Work to do
For the data below, report the number of lines that contain the string "this" and nothing else.

>> begin Records

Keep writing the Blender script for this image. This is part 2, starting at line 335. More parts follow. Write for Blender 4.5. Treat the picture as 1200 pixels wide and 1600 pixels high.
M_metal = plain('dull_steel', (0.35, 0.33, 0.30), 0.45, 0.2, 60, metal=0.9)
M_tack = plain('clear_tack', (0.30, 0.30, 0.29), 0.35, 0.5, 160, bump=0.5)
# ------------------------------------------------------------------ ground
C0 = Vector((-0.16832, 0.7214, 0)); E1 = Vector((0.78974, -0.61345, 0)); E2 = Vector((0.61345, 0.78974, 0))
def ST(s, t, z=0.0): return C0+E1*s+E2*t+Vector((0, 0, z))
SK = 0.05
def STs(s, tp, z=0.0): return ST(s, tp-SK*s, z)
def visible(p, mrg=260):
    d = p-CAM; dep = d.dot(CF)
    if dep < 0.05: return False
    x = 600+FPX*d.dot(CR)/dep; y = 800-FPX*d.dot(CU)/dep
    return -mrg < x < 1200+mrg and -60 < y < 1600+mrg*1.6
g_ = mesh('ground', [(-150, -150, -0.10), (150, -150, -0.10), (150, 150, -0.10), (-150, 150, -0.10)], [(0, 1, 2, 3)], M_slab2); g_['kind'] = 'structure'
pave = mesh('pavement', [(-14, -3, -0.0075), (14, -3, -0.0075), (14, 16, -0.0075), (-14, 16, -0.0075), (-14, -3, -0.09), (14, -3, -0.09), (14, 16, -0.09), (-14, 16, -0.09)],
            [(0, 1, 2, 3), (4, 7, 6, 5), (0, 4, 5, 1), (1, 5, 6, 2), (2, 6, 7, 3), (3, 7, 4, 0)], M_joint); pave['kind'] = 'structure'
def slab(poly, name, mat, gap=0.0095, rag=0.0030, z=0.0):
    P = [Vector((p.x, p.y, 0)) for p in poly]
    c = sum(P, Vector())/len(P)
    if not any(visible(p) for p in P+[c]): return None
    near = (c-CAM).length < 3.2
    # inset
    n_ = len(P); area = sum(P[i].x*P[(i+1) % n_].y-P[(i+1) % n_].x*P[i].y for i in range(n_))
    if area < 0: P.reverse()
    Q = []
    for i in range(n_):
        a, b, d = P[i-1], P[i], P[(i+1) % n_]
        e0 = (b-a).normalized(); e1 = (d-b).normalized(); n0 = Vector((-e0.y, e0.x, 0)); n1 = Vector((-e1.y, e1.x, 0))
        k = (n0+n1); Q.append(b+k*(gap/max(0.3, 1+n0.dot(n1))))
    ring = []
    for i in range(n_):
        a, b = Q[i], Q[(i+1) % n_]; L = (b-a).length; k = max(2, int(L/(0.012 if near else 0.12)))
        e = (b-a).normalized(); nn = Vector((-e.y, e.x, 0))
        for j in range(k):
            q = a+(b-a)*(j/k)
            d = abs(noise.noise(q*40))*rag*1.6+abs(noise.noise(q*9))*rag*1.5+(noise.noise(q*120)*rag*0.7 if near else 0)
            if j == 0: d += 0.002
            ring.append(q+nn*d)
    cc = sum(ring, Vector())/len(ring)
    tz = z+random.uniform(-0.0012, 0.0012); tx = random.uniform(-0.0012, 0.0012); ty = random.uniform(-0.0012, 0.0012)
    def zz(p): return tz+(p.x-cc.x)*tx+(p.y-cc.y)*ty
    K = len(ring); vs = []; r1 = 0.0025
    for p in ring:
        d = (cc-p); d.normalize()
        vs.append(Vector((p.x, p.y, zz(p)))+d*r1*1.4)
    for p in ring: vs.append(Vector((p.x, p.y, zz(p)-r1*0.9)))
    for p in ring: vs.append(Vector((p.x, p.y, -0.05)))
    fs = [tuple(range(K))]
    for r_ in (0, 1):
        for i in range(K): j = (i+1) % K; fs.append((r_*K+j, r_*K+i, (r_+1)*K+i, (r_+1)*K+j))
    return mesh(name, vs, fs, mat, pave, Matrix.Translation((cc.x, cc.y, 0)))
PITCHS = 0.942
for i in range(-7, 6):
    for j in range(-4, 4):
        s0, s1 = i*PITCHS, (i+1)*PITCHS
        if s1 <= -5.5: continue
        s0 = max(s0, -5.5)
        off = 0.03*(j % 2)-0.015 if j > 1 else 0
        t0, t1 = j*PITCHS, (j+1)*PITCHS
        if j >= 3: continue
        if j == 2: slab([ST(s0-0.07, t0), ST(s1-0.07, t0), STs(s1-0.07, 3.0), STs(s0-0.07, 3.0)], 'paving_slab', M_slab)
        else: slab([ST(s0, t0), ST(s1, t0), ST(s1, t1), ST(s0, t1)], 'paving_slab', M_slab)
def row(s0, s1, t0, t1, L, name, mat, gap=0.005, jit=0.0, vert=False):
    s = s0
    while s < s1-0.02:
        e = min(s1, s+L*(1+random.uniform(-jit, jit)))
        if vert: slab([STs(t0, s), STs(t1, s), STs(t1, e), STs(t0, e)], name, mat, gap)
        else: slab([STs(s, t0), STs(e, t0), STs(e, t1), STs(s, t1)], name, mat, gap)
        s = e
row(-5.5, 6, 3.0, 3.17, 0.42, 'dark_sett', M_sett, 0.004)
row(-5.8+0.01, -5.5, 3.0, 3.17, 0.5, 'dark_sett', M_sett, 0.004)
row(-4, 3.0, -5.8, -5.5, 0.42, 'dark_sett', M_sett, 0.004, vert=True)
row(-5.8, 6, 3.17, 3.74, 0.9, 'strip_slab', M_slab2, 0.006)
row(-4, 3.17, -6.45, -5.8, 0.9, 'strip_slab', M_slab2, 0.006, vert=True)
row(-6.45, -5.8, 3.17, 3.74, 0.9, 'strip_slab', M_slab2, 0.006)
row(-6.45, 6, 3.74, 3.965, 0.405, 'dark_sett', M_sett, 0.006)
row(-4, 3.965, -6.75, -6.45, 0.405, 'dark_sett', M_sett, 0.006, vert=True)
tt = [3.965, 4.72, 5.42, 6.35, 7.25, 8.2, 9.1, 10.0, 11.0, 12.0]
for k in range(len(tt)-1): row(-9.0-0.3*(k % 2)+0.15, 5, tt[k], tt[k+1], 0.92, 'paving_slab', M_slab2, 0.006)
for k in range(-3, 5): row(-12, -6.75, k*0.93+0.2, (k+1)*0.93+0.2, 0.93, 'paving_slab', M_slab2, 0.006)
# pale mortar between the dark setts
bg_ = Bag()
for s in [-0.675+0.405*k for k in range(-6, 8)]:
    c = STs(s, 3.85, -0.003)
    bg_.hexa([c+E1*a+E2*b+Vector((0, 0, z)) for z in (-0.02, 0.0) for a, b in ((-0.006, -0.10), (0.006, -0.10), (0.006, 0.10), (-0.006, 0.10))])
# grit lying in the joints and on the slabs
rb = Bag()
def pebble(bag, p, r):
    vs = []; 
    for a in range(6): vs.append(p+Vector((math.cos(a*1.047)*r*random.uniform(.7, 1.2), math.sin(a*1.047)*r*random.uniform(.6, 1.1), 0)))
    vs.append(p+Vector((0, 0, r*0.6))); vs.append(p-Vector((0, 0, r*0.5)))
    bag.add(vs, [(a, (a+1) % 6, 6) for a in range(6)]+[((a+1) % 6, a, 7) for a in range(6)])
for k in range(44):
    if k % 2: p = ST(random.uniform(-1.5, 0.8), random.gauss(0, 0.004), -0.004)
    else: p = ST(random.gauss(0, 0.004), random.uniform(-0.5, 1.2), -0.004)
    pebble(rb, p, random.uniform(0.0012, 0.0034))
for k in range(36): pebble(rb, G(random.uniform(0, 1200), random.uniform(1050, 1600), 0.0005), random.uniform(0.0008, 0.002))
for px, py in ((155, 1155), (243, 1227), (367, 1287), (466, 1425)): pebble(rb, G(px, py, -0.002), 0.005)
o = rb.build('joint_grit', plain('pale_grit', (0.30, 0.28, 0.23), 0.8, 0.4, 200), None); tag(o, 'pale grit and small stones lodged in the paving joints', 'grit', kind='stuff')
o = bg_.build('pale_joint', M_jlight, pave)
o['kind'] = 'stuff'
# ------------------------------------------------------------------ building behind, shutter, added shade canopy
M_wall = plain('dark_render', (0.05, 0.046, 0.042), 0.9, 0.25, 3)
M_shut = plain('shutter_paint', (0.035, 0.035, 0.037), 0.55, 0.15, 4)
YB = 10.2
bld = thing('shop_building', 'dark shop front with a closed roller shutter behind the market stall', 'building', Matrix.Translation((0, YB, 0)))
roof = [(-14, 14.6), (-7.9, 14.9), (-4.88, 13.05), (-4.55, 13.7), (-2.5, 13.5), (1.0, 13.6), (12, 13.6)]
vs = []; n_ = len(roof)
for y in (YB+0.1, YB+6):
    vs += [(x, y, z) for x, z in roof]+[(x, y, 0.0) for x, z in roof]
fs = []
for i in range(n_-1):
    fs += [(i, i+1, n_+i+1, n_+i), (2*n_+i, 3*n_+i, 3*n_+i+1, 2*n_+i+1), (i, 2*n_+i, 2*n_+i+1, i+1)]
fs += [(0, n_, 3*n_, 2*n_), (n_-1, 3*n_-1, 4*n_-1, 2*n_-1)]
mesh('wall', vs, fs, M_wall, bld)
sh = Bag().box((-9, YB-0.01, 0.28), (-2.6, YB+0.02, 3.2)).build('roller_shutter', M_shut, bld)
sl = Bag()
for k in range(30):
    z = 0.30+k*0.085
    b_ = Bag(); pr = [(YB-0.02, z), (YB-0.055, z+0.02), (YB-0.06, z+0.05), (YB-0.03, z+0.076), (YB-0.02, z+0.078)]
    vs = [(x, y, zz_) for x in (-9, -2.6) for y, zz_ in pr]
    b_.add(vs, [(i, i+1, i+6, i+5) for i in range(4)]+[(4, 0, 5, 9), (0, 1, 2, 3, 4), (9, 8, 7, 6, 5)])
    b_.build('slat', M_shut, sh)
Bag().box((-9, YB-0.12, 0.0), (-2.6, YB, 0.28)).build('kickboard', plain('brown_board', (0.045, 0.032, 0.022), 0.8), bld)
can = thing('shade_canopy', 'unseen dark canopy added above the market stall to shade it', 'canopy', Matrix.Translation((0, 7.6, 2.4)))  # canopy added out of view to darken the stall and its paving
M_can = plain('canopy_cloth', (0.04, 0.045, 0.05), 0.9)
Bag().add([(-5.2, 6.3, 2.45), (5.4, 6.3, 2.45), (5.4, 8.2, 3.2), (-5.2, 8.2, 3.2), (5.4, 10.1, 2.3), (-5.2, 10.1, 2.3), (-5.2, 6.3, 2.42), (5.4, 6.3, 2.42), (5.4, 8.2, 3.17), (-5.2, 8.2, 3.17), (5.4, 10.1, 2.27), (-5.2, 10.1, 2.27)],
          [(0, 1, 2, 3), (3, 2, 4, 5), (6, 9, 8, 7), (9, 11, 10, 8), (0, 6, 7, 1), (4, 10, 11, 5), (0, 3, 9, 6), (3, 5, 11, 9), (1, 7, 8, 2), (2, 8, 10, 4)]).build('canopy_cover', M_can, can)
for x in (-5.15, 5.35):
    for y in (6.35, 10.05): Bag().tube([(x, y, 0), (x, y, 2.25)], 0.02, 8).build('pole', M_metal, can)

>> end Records
>> begin Records

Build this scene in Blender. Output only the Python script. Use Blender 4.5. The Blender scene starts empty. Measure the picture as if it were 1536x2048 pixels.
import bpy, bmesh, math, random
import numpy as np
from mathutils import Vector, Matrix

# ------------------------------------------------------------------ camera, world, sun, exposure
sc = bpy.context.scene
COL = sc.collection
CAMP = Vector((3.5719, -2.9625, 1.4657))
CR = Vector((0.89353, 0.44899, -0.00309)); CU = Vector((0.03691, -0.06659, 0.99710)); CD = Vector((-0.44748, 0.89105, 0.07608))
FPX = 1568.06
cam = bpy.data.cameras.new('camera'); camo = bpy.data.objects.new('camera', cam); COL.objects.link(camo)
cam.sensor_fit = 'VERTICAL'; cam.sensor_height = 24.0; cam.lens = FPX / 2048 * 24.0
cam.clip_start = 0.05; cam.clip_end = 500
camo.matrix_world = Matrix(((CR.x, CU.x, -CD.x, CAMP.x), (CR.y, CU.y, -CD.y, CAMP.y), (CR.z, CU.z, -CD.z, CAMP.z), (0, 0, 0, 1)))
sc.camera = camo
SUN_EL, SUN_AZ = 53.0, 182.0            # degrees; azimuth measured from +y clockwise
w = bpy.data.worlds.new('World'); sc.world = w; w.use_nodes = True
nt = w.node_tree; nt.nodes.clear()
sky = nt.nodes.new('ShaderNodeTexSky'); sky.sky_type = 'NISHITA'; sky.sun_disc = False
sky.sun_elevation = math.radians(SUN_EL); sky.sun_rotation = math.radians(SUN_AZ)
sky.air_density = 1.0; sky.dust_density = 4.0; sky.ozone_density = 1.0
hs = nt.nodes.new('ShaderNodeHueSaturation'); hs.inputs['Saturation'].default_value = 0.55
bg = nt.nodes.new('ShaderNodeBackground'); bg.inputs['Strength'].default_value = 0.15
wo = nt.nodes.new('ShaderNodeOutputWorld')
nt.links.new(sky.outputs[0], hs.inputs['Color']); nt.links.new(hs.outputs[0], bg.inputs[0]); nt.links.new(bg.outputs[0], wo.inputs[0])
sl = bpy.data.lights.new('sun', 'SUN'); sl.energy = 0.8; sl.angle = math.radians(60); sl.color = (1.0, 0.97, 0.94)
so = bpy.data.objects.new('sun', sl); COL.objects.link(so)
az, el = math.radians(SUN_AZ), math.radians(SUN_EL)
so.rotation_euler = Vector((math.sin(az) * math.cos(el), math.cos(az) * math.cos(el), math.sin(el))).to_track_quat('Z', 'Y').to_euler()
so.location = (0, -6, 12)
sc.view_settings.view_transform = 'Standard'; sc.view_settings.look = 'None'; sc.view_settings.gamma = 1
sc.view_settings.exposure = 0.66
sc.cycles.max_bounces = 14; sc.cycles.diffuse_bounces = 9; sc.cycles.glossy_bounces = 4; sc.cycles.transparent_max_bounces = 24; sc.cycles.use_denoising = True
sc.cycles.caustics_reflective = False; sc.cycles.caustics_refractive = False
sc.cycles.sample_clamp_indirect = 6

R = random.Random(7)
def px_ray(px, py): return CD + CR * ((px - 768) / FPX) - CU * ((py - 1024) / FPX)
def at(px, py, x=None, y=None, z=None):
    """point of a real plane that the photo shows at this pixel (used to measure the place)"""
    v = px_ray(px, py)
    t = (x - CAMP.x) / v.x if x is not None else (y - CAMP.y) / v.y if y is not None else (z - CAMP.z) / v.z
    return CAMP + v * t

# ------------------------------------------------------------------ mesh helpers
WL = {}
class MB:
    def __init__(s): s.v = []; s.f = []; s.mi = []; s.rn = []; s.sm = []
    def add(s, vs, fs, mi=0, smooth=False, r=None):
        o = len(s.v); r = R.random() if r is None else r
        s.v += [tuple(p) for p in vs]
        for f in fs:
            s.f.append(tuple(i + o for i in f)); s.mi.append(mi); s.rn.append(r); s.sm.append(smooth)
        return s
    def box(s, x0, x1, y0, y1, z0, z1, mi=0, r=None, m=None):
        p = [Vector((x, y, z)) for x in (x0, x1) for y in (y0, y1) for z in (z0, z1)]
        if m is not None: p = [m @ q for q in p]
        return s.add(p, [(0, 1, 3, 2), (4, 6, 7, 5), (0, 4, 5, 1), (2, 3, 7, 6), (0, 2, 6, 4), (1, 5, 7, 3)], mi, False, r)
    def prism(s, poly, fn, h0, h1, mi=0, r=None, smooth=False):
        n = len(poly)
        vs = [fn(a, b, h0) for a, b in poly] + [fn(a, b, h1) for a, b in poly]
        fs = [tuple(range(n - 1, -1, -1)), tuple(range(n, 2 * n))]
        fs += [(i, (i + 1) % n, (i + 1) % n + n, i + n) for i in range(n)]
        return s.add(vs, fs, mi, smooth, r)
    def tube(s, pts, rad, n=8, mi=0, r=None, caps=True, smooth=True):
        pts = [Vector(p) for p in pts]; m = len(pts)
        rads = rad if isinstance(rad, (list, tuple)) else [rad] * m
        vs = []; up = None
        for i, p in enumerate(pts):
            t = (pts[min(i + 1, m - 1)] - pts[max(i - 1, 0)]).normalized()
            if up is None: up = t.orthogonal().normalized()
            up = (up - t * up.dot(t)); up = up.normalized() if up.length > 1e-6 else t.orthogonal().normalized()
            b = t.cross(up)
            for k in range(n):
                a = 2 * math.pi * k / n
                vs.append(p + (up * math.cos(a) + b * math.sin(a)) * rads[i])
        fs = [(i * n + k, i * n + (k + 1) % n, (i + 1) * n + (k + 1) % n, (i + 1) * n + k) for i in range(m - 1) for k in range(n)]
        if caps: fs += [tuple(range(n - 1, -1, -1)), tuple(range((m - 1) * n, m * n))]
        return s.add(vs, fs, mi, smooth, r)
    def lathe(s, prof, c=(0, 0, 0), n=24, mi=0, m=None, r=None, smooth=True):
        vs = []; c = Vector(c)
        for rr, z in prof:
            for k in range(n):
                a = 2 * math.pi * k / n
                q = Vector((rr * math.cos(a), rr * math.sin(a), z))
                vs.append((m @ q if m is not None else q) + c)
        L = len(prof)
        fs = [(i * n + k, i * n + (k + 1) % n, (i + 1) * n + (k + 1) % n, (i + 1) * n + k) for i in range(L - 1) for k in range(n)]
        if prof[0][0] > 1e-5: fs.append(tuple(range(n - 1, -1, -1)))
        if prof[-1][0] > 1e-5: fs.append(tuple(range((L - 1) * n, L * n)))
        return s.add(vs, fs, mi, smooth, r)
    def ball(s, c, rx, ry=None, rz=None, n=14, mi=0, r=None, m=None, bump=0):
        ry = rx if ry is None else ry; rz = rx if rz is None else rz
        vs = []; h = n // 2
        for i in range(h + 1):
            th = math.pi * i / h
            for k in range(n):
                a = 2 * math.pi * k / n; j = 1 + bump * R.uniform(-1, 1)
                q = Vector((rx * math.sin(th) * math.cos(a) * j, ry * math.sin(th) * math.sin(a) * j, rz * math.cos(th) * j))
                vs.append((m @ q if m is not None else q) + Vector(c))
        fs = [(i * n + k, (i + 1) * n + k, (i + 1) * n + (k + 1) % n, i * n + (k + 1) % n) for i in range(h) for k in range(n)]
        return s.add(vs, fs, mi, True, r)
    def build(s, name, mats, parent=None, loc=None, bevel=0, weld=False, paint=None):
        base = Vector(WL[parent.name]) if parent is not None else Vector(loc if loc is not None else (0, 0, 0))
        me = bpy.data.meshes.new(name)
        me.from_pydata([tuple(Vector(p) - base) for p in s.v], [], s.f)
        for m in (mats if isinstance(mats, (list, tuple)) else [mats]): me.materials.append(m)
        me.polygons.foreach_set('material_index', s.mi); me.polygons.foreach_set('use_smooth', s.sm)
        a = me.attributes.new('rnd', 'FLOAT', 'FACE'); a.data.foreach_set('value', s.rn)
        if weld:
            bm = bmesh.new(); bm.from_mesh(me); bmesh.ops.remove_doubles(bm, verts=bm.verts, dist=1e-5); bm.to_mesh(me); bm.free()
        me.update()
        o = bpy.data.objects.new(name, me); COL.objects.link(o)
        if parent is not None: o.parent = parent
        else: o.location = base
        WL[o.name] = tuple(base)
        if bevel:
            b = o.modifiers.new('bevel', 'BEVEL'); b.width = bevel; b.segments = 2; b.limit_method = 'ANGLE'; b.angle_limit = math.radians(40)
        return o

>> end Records

Written response
3